Hi Zoran,
please stop sending HTML emails. Your mails are often very hard to view. Especially the quotations are completely messed up by your MUA when you play with the font settings.
On 22.12.2017 10:38, Zoran Stojsavljevic wrote:
Nice. So now we have Ubuntu INTEL SPI device driver messing up with PCH registry. Setting some of them to make BIOS NVRAM RO.
No, it's about the flash chip's own registers not the PCH.
Another workaround will be to add in /etc/rc.d/rc6.d some K process which will fix this problem by clearing offending bit in SR2.
You can't work around a broken driver without a working driver. But if they at least didn't compile the driver into the kernel but a module, you can blacklist that module and everything should be fine.
Nico
Am Freitag, den 22.12.2017, 15:31 +0100 schrieb Nico Huber:
Hi Zoran,
please stop sending HTML emails. Your mails are often very hard to view. Especially the quotations are completely messed up by your MUA when you play with the font settings.
Afaik it's possible to configure mail-servers so they automatically reject HTML-Mails or transcode them to txt. Beside that you often can configure it so it doesn't send E-Mails to people who're subscribed to the list, if they're also in CC.
Maybe reconfiguring coreboot's mailserver would be a good idea :) My 2 ct.
Philipp
Off @topic:
please stop sending HTML emails. Your mails are often very hard to view. Especially the quotations are completely messed up by your MUA when you play with the font settings.
Better?
Zoran
On Fri, Dec 22, 2017 at 3:31 PM, Nico Huber nico.h@gmx.de wrote:
Hi Zoran,
please stop sending HTML emails. Your mails are often very hard to view. Especially the quotations are completely messed up by your MUA when you play with the font settings.
On 22.12.2017 10:38, Zoran Stojsavljevic wrote:
Nice. So now we have Ubuntu INTEL SPI device driver messing up with PCH registry. Setting some of them to make BIOS NVRAM RO.

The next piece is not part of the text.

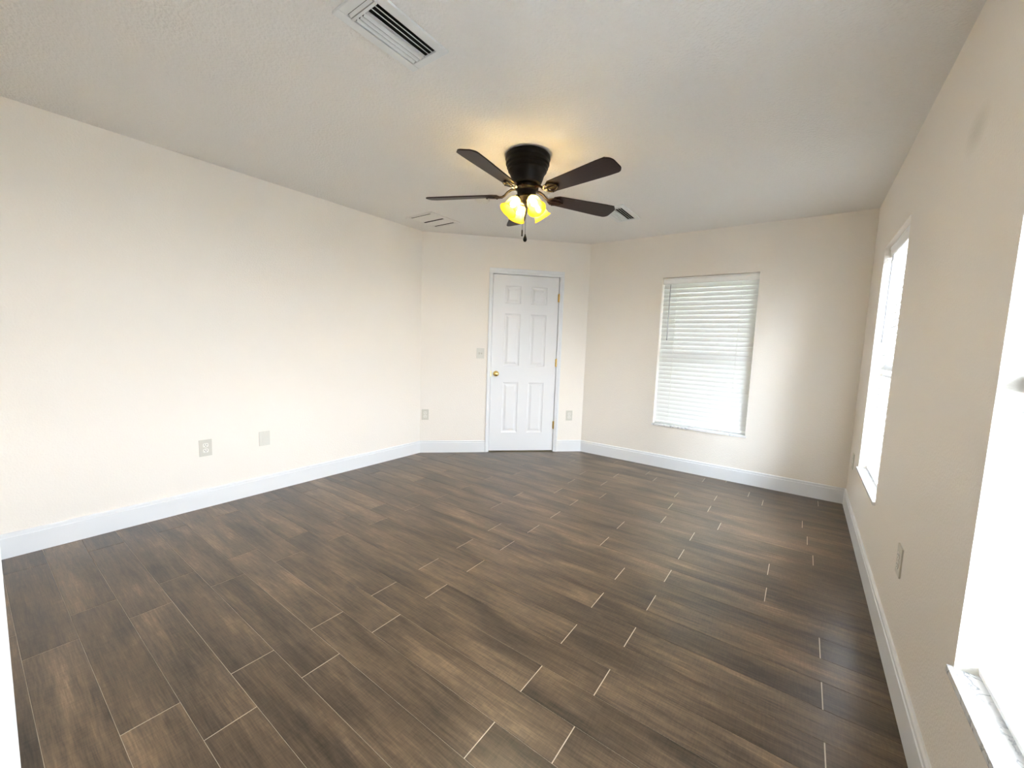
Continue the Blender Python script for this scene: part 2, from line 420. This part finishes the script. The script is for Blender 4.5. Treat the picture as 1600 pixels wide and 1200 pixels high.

No, it's about the flash chip's own registers not the PCH.
Another workaround will be to add in /etc/rc.d/rc6.d some K process which will fix this problem by clearing offending bit in SR2.
You can't work around a broken driver without a working driver. But if they at least didn't compile the driver into the kernel but a module, you can blacklist that module and everything should be fine.